▶ [OBJECTIVE] Every line below must be reproduced exactly. Copy them all.

────────

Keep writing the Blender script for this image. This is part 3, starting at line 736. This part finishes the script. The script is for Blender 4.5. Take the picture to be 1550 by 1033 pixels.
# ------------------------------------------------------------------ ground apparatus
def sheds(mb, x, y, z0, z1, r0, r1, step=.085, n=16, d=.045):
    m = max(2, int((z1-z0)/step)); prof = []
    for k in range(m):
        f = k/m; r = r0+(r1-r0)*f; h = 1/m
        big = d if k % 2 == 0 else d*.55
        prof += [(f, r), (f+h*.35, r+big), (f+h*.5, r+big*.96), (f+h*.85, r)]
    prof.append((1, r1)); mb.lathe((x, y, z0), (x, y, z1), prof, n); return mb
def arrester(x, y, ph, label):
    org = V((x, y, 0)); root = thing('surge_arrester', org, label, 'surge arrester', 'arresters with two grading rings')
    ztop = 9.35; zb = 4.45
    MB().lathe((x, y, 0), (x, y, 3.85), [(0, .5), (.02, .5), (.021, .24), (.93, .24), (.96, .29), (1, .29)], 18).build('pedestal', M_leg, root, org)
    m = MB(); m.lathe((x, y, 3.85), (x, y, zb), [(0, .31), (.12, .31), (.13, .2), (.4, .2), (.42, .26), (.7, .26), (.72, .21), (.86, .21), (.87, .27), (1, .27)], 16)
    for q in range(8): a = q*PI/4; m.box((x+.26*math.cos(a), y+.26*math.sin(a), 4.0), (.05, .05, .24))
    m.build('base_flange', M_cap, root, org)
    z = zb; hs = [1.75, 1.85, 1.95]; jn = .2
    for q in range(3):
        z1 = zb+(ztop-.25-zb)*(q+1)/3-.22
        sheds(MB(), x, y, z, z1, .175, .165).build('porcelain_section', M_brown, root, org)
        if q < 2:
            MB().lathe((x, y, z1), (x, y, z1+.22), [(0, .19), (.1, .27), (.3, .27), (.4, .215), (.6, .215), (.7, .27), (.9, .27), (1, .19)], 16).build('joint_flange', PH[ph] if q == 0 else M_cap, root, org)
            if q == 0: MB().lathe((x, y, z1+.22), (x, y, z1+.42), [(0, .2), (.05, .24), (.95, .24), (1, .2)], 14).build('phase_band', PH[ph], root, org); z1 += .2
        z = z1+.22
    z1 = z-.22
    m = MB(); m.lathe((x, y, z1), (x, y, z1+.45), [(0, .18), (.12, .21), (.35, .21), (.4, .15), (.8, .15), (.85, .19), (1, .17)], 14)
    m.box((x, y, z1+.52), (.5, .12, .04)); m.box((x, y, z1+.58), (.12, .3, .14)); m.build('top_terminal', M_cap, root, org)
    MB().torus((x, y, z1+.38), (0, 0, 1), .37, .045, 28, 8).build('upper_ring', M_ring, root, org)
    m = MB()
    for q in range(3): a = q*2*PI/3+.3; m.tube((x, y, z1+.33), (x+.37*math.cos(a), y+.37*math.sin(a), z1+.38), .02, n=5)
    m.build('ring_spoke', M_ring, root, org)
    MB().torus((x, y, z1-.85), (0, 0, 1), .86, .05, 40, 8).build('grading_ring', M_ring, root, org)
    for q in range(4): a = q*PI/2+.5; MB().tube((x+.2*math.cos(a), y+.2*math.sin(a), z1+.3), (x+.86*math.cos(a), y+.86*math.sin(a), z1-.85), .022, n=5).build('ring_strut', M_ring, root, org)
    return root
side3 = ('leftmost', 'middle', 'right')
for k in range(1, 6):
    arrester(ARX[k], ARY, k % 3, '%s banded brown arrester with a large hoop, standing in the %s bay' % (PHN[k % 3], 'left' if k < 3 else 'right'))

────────

▶ [PROBLEM SOLUTION]
Keep writing the Blender script for this image. This is part 3, starting at line 736. This part finishes the script. The script is for Blender 4.5. Take the picture to be 1550 by 1033 pixels.
# ------------------------------------------------------------------ ground apparatus
def sheds(mb, x, y, z0, z1, r0, r1, step=.085, n=16, d=.045):
    m = max(2, int((z1-z0)/step)); prof = []
    for k in range(m):
        f = k/m; r = r0+(r1-r0)*f; h = 1/m
        big = d if k % 2 == 0 else d*.55
        prof += [(f, r), (f+h*.35, r+big), (f+h*.5, r+big*.96), (f+h*.85, r)]
    prof.append((1, r1)); mb.lathe((x, y, z0), (x, y, z1), prof, n); return mb
def arrester(x, y, ph, label):
    org = V((x, y, 0)); root = thing('surge_arrester', org, label, 'surge arrester', 'arresters with two grading rings')
    ztop = 9.35; zb = 4.45
    MB().lathe((x, y, 0), (x, y, 3.85), [(0, .5), (.02, .5), (.021, .24), (.93, .24), (.96, .29), (1, .29)], 18).build('pedestal', M_leg, root, org)
    m = MB(); m.lathe((x, y, 3.85), (x, y, zb), [(0, .31), (.12, .31), (.13, .2), (.4, .2), (.42, .26), (.7, .26), (.72, .21), (.86, .21), (.87, .27), (1, .27)], 16)
    for q in range(8): a = q*PI/4; m.box((x+.26*math.cos(a), y+.26*math.sin(a), 4.0), (.05, .05, .24))
    m.build('base_flange', M_cap, root, org)
    z = zb; hs = [1.75, 1.85, 1.95]; jn = .2
    for q in range(3):
        z1 = zb+(ztop-.25-zb)*(q+1)/3-.22
        sheds(MB(), x, y, z, z1, .175, .165).build('porcelain_section', M_brown, root, org)
        if q < 2:
            MB().lathe((x, y, z1), (x, y, z1+.22), [(0, .19), (.1, .27), (.3, .27), (.4, .215), (.6, .215), (.7, .27), (.9, .27), (1, .19)], 16).build('joint_flange', PH[ph] if q == 0 else M_cap, root, org)
            if q == 0: MB().lathe((x, y, z1+.22), (x, y, z1+.42), [(0, .2), (.05, .24), (.95, .24), (1, .2)], 14).build('phase_band', PH[ph], root, org); z1 += .2
        z = z1+.22
    z1 = z-.22
    m = MB(); m.lathe((x, y, z1), (x, y, z1+.45), [(0, .18), (.12, .21), (.35, .21), (.4, .15), (.8, .15), (.85, .19), (1, .17)], 14)
    m.box((x, y, z1+.52), (.5, .12, .04)); m.box((x, y, z1+.58), (.12, .3, .14)); m.build('top_terminal', M_cap, root, org)
    MB().torus((x, y, z1+.38), (0, 0, 1), .37, .045, 28, 8).build('upper_ring', M_ring, root, org)
    m = MB()
    for q in range(3): a = q*2*PI/3+.3; m.tube((x, y, z1+.33), (x+.37*math.cos(a), y+.37*math.sin(a), z1+.38), .02, n=5)
    m.build('ring_spoke', M_ring, root, org)
    MB().torus((x, y, z1-.85), (0, 0, 1), .86, .05, 40, 8).build('grading_ring', M_ring, root, org)
    for q in range(4): a = q*PI/2+.5; MB().tube((x+.2*math.cos(a), y+.2*math.sin(a), z1+.3), (x+.86*math.cos(a), y+.86*math.sin(a), z1-.85), .022, n=5).build('ring_strut', M_ring, root, org)
    return root
side3 = ('leftmost', 'middle', 'right')
for k in range(1, 6):
    arrester(ARX[k], ARY, k % 3, '%s banded brown arrester with a large hoop, standing in the %s bay' % (PHN[k % 3], 'left' if k < 3 else 'right'))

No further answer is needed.